--- Excerpted records ---
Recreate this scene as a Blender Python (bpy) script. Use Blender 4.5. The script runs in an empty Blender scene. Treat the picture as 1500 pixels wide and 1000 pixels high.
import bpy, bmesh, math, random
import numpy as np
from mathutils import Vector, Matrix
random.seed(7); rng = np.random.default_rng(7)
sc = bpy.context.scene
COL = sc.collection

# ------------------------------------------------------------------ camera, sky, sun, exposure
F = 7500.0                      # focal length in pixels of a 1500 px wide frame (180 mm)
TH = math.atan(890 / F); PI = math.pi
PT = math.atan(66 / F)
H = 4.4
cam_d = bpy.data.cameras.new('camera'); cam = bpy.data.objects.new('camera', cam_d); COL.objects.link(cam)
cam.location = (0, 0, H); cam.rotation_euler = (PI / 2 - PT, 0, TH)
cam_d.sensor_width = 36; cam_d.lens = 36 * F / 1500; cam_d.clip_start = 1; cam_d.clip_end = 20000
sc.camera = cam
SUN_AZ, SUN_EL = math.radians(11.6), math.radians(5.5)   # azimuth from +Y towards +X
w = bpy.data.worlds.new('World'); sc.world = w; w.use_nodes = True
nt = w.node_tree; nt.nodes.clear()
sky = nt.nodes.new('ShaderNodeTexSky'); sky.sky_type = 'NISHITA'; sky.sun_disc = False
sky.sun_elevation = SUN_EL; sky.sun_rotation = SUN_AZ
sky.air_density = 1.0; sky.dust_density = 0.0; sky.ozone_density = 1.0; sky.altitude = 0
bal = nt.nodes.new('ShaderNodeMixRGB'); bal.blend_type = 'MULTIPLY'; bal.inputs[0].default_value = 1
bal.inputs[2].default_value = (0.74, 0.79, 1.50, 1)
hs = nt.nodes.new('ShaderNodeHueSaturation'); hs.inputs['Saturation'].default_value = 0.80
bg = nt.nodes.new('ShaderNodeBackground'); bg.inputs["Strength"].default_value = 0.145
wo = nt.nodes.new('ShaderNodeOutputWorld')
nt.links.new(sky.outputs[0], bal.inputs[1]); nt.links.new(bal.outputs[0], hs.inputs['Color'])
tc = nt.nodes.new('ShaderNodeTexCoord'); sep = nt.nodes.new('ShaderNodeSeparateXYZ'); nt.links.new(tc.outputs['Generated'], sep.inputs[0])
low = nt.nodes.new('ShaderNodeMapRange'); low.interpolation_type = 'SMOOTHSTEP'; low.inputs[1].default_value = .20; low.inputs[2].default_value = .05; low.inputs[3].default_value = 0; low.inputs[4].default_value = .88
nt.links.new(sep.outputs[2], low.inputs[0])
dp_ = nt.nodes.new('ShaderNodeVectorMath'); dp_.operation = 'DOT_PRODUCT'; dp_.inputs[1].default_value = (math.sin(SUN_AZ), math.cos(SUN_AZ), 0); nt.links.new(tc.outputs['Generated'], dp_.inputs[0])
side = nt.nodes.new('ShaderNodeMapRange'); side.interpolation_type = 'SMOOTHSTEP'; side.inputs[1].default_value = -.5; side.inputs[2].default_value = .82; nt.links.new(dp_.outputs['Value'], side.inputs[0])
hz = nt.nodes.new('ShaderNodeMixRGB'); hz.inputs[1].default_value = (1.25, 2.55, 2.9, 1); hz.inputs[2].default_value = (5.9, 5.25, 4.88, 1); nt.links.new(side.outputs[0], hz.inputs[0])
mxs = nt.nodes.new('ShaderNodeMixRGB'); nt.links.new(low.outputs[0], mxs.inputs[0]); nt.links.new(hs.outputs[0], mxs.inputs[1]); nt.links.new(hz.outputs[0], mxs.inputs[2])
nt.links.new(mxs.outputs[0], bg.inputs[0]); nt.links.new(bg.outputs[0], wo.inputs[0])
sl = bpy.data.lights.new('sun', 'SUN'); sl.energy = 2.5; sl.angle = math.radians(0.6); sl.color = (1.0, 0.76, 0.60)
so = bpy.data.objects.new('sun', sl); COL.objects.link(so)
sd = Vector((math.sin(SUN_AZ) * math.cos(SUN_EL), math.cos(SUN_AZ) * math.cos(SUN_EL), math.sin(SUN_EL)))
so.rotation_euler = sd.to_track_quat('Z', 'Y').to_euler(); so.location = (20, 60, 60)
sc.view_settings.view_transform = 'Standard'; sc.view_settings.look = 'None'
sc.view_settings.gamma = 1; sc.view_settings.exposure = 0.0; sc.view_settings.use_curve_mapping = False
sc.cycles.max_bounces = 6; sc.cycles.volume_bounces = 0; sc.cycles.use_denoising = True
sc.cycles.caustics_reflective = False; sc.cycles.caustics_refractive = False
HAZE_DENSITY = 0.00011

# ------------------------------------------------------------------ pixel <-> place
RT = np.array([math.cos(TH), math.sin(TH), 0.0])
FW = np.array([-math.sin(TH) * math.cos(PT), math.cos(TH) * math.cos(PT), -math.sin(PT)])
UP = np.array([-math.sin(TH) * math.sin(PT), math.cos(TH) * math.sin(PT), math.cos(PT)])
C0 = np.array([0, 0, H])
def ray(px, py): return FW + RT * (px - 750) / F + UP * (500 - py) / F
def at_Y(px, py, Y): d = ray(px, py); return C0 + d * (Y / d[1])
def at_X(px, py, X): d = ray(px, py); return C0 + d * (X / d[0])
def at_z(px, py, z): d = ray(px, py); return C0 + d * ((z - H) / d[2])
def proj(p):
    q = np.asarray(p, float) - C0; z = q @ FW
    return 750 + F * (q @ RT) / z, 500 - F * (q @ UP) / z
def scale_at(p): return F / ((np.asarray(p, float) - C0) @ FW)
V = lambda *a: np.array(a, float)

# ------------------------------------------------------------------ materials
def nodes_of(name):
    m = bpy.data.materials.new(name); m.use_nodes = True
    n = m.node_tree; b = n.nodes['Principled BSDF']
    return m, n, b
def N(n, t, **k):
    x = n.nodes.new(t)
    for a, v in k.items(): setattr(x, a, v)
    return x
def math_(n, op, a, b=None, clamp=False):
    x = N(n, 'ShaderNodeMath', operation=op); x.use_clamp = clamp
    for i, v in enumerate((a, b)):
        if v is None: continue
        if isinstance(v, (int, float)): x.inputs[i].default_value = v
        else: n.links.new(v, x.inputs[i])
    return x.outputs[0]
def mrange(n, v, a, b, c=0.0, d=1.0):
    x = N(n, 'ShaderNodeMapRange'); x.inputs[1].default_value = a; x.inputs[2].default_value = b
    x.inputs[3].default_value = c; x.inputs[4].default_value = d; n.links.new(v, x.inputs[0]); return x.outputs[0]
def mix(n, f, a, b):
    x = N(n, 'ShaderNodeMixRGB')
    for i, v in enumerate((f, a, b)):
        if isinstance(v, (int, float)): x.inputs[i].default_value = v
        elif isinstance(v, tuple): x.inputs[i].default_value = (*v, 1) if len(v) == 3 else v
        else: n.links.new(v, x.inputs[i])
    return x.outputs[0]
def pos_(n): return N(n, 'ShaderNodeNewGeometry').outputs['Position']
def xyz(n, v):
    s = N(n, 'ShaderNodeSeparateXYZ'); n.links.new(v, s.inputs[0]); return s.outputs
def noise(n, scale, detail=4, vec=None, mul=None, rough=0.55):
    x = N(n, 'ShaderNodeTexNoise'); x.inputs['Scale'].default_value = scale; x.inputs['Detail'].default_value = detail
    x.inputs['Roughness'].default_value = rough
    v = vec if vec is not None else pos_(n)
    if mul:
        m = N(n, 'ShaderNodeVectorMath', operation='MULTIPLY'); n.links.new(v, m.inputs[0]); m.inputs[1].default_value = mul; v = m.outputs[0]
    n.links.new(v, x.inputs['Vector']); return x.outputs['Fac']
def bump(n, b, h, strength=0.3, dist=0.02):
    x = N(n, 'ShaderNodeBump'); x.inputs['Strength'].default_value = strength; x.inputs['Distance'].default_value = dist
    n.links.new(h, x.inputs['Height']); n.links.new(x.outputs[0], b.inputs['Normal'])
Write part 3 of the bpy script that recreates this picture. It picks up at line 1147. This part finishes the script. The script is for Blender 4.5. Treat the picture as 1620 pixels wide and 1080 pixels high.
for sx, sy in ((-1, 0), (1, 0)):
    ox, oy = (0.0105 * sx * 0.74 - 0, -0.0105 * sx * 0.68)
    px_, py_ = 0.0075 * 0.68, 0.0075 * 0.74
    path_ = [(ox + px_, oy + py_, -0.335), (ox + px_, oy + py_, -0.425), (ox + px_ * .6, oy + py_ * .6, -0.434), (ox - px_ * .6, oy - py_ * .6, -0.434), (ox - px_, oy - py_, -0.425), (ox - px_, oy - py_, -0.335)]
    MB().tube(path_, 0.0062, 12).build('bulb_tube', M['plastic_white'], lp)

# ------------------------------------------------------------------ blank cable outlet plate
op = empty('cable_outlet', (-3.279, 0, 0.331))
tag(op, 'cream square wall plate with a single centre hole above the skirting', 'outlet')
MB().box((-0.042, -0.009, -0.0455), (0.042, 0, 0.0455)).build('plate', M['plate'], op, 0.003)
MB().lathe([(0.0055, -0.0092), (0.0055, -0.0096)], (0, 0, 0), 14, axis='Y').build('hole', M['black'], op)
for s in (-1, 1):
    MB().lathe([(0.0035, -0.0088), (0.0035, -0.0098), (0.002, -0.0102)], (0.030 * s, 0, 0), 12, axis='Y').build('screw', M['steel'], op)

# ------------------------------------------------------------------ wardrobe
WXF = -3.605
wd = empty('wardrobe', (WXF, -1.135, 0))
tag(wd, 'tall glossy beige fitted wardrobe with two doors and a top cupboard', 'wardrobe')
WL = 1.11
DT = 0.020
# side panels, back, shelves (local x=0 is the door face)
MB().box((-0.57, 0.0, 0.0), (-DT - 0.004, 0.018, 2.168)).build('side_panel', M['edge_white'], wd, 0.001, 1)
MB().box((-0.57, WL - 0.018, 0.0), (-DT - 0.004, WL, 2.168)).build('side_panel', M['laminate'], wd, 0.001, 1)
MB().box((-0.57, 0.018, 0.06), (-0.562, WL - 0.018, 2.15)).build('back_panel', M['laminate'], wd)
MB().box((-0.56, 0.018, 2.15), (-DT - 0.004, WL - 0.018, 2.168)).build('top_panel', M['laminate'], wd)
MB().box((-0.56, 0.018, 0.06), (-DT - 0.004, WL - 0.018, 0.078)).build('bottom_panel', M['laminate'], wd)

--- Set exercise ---
The lines to return begin at the first line of the records and end at the line holding "COL = sc.collection"; please return them exactly, including both, and nothing beyond.

--- Output for this exercise ---
Recreate this scene as a Blender Python (bpy) script. Use Blender 4.5. The script runs in an empty Blender scene. Treat the picture as 1500 pixels wide and 1000 pixels high.
import bpy, bmesh, math, random
import numpy as np
from mathutils import Vector, Matrix
random.seed(7); rng = np.random.default_rng(7)
sc = bpy.context.scene
COL = sc.collection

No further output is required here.